Collins pulls no punches in demonstrating the cruelty of the Capitol at its worst, the oppression of the districts and the devastation of the protagonist as, with a stroke of her pen, she tears apart the life of District 12’s future victor and mentor. Collins’ use of real-life poetry also serves to add an air of poetic atmosphere as it and the prospect of the great beyond are perfectly intertwined into Haymitch’s story and Panem’s dystopian nightmare. 

The sense of character and character development is strong in this story and amplified primarily through the protagonist and antagonist.

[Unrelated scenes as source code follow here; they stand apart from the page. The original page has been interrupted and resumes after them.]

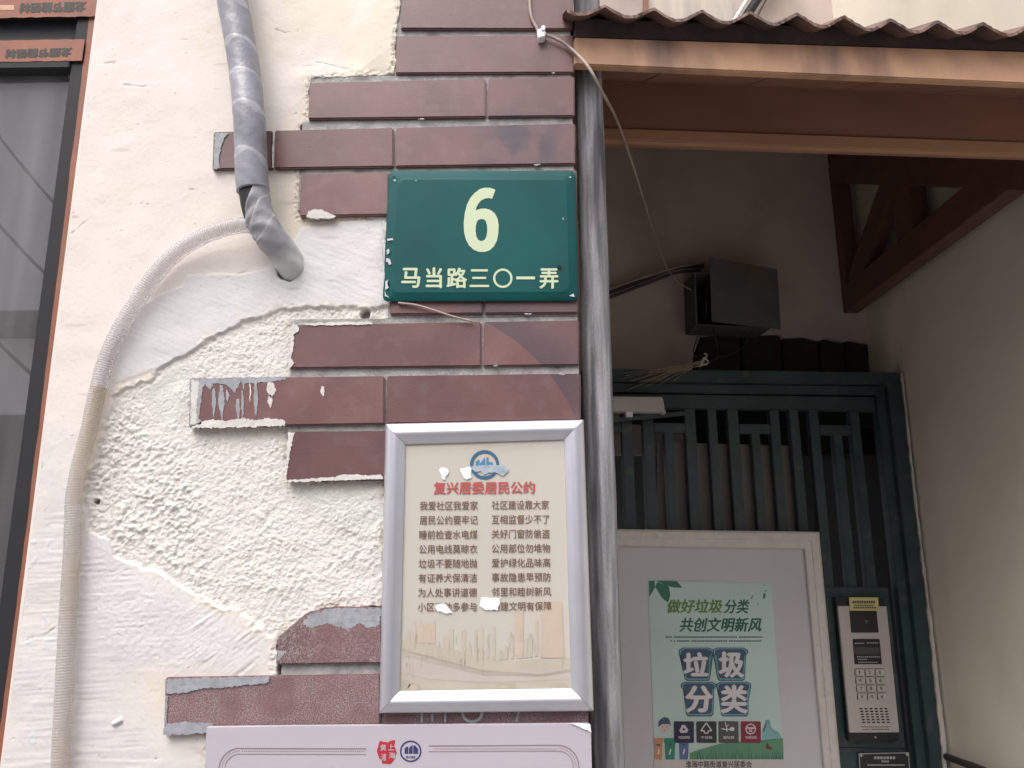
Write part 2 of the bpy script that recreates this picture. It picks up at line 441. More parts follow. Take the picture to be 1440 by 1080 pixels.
def ragged(pts, amp=1.5, step=4, seed=0):
    rnd = random.Random(seed); out = []
    k = len(pts)
    for i in range(k):
        a, b = pts[i], pts[(i + 1) % k]; n = max(1, int(math.hypot(b[0] - a[0], b[1] - a[1]) / step))
        for j in range(n):
            t = j / n; out.append((a[0] + (b[0] - a[0]) * t + rnd.uniform(-amp, amp), a[1] + (b[1] - a[1]) * t + rnd.uniform(-amp, amp)))
    return out

# ------------------------------------------------------------------ ground, lane, opposite house
struct(box3('ground', (-30, -30, -.2), (30, 30, 0), MT['concrete']))
opp = thing('opposite_house', (0, -4.2, 0), 'grey rendered house across the lane, seen only as a reflection in the window', 'house')
box3('wall', (-9, -4.8, 0), (9, -4.2, 3.05), MT['opposite'], opp)
box3('eave', (-9, -4.9, 3.052), (9, -3.9, 3.16), MT['opp_dark'], opp)
for k in range(5):
    box3('window', (-6.2 + k * 2.6, -4.22, 1.2), (-5.3 + k * 2.6, -4.18, 2.5), MT['opp_dark'], opp)
tb = thing('reflection_block', (-6.2, -5.6, 0), 'taller grey block added behind the opposite house to darken the reflection in the window glass', 'building')  # unseen block added to give the pane a darker reflected area
box3('wall', (-8.5, -6.6, 0), (-4.1, -5.6, 6.2), MT['opposite'], tb)
box3('eave', (-8.6, -6.7, 6.202), (-3.7, -5.0, 6.34), MT['opp_dark'], tb)
for k, (a, b) in enumerate((((-4.2, -3.6, 5.2), (-1.2, -2.4, 2.2)), ((-4.0, -3.4, 4.4), (-1.2, -2.4, 2.0)), ((-3.8, -3.0, 3.6), (-1.0, -2.6, 1.4)))):
    tag(tube('overhead_wire', [a, ((a[0] + b[0]) / 2, (a[1] + b[1]) / 2, (a[2] + b[2]) / 2 - .12), b], .012, MT['dark_cable'], None, 20, 6),
        ('lower', 'highest', 'nearest sagging')[k] + ' dark overhead wire strung across the lane, reflected in the window', 'wire', 'wires over the lane')

# ------------------------------------------------------------------ numpy noise and fields for the rendered wall
def nz(shape, wl, seed, aniso=None, ang=0):
    rng = np.random.default_rng(seed); a = rng.standard_normal(shape)
    fy = np.fft.fftfreq(shape[0])[:, None]; fx = np.fft.rfftfreq(shape[1])[None, :]
    if aniso:
        c, s = math.cos(ang), math.sin(ang); u = fx * c + fy * s; v = -fx * s + fy * c
        k2 = (u * wl * aniso) ** 2 + (v * wl) ** 2
    else: k2 = (fx * wl) ** 2 + (fy * wl) ** 2
    g = np.exp(-k2 * 2.2)
    r = np.fft.irfft2(np.fft.rfft2(a) * g, s=shape); r -= r.mean(); return r / r.std()

def to_wall(pts, off=0): return np.array([[WALL.at(x, y, off).x, WALL.at(x, y, off).z] for x, y in pts])
def signed(poly, X, Z):
    """signed distance, positive inside"""
    ins = np.zeros(X.shape, bool); dmin = np.full(X.shape, 1e9); n = len(poly)
    for i in range(n):
        x0, z0 = poly[i]; x1, z1 = poly[(i + 1) % n]
        dx, dz = x1 - x0, z1 - z0; t = np.clip(((X - x0) * dx + (Z - z0) * dz) / (dx * dx + dz * dz + 1e-12), 0, 1)
        dmin = np.minimum(dmin, (X - x0 - t * dx) ** 2 + (Z - z0 - t * dz) ** 2)
        if z0 != z1:
            c = ((z0 > Z) != (z1 > Z)) & (X < (x1 - x0) * (Z - z0) / (z1 - z0) + x0); ins ^= c
    d = np.sqrt(dmin); return np.where(ins, d, -d)
def sst(x, a, b):
    t = np.clip((x - a) / (b - a), 0, 1); return t * t * (3 - 2 * t)

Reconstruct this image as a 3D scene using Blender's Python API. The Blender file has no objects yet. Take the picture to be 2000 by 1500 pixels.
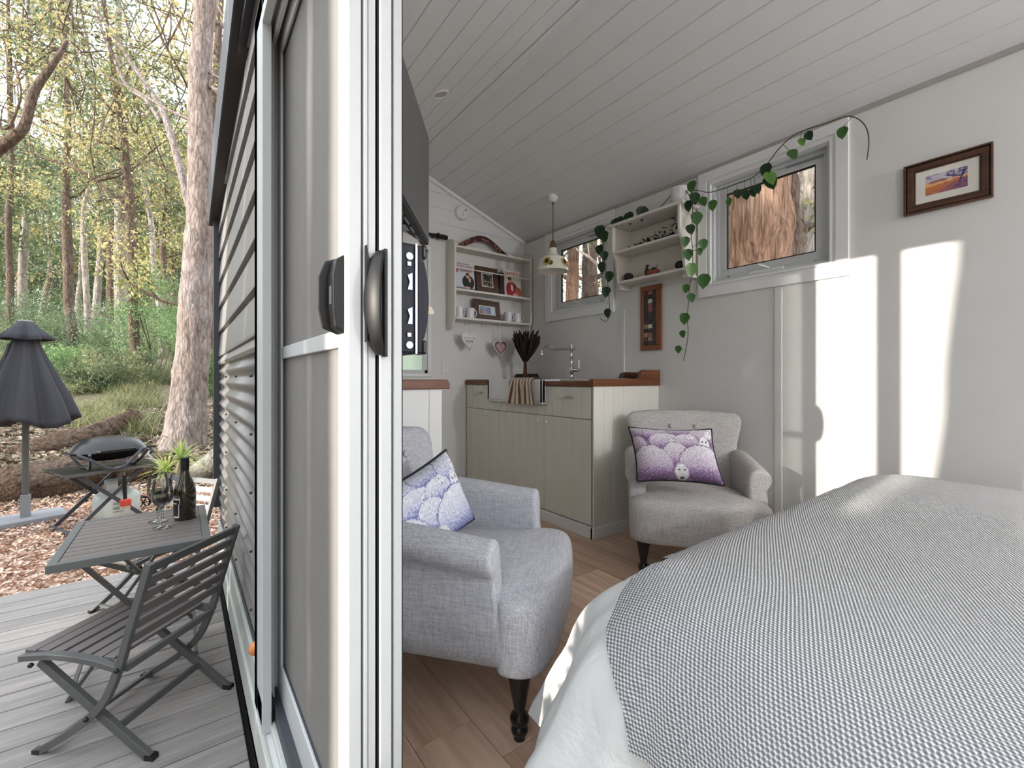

Coming from seeing Haymitch as a drunk who would rather stay out of trouble in the beginning of the original trilogy, it is a surprise to see his character development in this story. We see him starting as someone wishing to stay out of trouble, before progressing as cunning and rebellious before being reduced to a defeated and depressed husk of a man. President Coriolanus Snow is shown at his nastiest and most vindictive; arguably the most monstrous villain in fiction and a man for whom you can do nothing but hate. 

Straight from the off, Sunrise on the Reaping delivers far more than it promises in Suzanne Collins’ best instalment and portrayal of Panem yet. One which makes every line in the original trilogy hit harder than before. The brutal tragedy of the book is crippling from chapter one to the epilogue. Along with familiar character appearances and references; heartbreak, injustice and dystopia leap out of the pages and hit you as hard as the Peacekeeper’s rifle butt. Collins’ use of first-person writing turns everything up to 100 as through this, we see every single raw thought and emotion from Haymitch’s perspective, as if we are actually living his story. It’s a five-star read but not, perhaps, for the too faint hearted.